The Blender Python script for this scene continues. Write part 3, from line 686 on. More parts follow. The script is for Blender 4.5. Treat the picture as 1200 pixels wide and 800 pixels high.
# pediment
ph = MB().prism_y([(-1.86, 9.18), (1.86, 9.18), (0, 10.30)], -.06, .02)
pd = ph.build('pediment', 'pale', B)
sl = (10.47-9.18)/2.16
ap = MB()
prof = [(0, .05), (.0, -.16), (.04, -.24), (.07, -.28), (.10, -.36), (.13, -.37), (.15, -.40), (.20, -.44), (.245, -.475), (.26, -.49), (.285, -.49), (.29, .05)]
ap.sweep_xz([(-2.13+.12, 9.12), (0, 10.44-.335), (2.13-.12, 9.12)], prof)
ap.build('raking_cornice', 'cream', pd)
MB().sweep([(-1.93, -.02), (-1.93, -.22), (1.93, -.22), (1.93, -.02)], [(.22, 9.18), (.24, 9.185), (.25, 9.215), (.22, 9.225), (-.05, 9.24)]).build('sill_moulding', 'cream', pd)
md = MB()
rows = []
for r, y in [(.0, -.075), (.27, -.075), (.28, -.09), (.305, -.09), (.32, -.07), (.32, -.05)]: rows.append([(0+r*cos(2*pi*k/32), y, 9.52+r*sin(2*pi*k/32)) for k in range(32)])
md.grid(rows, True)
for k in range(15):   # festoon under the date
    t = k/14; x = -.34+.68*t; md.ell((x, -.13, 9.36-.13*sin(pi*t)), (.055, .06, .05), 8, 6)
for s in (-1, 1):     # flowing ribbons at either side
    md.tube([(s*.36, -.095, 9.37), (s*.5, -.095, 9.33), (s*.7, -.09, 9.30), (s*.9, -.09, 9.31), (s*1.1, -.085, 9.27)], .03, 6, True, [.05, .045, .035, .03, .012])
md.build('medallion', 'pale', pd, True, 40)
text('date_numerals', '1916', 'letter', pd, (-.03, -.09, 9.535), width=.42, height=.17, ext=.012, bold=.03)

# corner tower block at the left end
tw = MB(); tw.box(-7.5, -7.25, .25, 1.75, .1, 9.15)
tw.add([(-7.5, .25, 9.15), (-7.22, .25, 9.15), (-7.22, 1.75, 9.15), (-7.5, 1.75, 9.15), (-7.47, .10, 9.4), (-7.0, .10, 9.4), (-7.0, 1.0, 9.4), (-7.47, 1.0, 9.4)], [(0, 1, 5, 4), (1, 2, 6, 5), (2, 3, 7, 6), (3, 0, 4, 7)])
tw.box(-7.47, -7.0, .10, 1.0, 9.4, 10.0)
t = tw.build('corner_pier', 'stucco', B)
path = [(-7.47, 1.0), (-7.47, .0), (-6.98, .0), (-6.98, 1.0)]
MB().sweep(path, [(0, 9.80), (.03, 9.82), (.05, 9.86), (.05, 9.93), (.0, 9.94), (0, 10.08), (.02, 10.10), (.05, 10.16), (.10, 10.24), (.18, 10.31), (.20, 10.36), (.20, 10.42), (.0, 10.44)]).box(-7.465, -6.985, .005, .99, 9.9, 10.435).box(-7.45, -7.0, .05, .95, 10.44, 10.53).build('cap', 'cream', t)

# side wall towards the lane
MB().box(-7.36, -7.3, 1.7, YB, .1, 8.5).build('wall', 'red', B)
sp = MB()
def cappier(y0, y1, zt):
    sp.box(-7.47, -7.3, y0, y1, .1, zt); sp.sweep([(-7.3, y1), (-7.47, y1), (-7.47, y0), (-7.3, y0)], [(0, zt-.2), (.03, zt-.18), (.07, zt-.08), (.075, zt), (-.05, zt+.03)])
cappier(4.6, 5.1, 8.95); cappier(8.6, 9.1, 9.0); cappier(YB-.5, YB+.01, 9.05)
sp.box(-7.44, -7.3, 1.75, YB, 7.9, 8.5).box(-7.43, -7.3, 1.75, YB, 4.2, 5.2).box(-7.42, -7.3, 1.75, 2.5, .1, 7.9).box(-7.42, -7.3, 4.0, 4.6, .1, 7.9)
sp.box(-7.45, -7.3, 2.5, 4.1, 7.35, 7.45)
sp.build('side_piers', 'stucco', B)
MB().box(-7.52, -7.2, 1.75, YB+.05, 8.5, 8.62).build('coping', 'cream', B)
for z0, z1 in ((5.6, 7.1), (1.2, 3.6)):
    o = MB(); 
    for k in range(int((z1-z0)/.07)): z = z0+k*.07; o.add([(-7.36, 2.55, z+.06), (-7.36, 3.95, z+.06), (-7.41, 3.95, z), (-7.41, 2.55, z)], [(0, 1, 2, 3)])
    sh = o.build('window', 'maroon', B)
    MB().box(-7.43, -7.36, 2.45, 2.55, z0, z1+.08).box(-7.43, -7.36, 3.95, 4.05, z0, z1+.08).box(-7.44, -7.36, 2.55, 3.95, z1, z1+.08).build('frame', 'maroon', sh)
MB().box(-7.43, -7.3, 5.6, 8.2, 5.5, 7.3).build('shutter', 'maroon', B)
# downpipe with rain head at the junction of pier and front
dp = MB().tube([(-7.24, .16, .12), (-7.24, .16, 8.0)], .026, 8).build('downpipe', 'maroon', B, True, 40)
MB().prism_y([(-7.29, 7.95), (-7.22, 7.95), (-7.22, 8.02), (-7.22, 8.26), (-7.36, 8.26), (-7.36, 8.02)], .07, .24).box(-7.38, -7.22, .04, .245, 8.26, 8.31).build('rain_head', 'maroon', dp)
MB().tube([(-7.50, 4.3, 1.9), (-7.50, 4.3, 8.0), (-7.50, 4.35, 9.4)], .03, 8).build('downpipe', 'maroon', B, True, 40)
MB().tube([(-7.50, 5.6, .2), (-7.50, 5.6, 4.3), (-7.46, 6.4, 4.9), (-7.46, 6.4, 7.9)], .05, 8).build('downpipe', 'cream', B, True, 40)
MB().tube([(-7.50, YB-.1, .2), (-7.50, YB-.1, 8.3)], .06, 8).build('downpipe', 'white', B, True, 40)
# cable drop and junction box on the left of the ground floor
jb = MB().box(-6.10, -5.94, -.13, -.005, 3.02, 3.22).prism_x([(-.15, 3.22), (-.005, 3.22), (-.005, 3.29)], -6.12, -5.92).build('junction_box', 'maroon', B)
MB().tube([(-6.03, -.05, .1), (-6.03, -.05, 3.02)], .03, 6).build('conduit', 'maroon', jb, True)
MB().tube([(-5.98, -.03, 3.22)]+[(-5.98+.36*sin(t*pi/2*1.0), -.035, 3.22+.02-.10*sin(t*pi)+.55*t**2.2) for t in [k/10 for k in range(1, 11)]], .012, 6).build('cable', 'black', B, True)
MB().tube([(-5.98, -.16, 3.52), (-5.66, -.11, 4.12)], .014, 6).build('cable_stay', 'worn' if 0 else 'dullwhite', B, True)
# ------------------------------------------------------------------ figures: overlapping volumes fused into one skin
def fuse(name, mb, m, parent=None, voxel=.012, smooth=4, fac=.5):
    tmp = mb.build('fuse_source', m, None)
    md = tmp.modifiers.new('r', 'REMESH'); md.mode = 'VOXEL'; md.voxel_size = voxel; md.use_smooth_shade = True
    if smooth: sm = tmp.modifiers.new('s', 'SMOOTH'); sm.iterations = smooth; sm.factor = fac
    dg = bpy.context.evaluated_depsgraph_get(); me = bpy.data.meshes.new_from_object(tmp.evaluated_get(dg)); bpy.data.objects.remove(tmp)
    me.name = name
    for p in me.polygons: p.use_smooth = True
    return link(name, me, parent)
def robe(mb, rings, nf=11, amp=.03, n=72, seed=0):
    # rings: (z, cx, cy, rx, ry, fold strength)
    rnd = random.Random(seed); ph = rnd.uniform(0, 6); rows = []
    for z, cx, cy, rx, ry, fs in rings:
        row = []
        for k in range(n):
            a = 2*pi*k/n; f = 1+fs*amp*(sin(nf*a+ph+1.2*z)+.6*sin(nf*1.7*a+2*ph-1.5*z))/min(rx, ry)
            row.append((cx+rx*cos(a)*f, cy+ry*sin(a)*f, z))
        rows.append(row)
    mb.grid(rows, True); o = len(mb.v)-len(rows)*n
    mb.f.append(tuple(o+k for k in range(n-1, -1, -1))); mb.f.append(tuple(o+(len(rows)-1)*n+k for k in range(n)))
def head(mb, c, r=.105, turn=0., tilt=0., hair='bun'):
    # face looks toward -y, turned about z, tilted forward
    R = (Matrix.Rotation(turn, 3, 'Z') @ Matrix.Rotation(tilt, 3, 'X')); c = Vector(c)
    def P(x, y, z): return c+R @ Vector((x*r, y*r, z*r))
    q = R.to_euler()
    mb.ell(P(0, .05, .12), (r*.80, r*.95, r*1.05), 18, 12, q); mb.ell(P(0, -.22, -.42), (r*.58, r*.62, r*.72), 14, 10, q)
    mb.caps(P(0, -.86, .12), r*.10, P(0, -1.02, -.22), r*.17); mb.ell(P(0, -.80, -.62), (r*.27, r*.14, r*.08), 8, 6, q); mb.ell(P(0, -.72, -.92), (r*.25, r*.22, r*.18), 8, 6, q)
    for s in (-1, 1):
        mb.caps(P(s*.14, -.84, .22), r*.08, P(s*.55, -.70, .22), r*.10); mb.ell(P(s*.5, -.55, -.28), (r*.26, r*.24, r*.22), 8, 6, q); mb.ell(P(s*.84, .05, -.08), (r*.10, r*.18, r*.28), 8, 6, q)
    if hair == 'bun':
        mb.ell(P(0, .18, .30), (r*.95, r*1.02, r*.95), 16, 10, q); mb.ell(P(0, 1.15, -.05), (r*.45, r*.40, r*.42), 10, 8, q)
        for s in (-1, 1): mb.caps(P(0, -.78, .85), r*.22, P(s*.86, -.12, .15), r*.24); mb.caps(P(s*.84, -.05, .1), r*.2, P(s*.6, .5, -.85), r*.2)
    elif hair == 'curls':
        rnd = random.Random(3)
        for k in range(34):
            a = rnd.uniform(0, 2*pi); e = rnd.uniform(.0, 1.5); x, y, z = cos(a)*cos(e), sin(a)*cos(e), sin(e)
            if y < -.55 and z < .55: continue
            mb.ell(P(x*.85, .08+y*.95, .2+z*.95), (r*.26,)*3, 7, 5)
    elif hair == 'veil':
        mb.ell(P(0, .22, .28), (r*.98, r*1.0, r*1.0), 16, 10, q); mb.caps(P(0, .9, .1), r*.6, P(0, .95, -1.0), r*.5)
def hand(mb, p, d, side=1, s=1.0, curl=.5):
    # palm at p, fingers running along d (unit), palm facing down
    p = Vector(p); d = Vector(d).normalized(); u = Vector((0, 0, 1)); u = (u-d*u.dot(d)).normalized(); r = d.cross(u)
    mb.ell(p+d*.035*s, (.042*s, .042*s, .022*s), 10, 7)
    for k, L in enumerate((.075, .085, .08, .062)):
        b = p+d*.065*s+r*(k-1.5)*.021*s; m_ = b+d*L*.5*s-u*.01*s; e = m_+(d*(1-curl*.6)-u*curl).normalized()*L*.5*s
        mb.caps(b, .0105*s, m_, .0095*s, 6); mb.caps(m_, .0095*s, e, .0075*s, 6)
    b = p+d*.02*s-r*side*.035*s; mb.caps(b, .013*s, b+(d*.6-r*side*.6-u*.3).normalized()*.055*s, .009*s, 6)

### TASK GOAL
Return the lines above precisely as they appear, beginning at the first line and ending at the line with "height=.17, ext=.012, bold=.03)", and nothing after it.

### PROBLEM SOLUTION
The Blender Python script for this scene continues. Write part 3, from line 686 on. More parts follow. The script is for Blender 4.5. Treat the picture as 1200 pixels wide and 800 pixels high.
# pediment
ph = MB().prism_y([(-1.86, 9.18), (1.86, 9.18), (0, 10.30)], -.06, .02)
pd = ph.build('pediment', 'pale', B)
sl = (10.47-9.18)/2.16
ap = MB()
prof = [(0, .05), (.0, -.16), (.04, -.24), (.07, -.28), (.10, -.36), (.13, -.37), (.15, -.40), (.20, -.44), (.245, -.475), (.26, -.49), (.285, -.49), (.29, .05)]
ap.sweep_xz([(-2.13+.12, 9.12), (0, 10.44-.335), (2.13-.12, 9.12)], prof)
ap.build('raking_cornice', 'cream', pd)
MB().sweep([(-1.93, -.02), (-1.93, -.22), (1.93, -.22), (1.93, -.02)], [(.22, 9.18), (.24, 9.185), (.25, 9.215), (.22, 9.225), (-.05, 9.24)]).build('sill_moulding', 'cream', pd)
md = MB()
rows = []
for r, y in [(.0, -.075), (.27, -.075), (.28, -.09), (.305, -.09), (.32, -.07), (.32, -.05)]: rows.append([(0+r*cos(2*pi*k/32), y, 9.52+r*sin(2*pi*k/32)) for k in range(32)])
md.grid(rows, True)
for k in range(15):   # festoon under the date
    t = k/14; x = -.34+.68*t; md.ell((x, -.13, 9.36-.13*sin(pi*t)), (.055, .06, .05), 8, 6)
for s in (-1, 1):     # flowing ribbons at either side
    md.tube([(s*.36, -.095, 9.37), (s*.5, -.095, 9.33), (s*.7, -.09, 9.30), (s*.9, -.09, 9.31), (s*1.1, -.085, 9.27)], .03, 6, True, [.05, .045, .035, .03, .012])
md.build('medallion', 'pale', pd, True, 40)
text('date_numerals', '1916', 'letter', pd, (-.03, -.09, 9.535), width=.42, height=.17, ext=.012, bold=.03)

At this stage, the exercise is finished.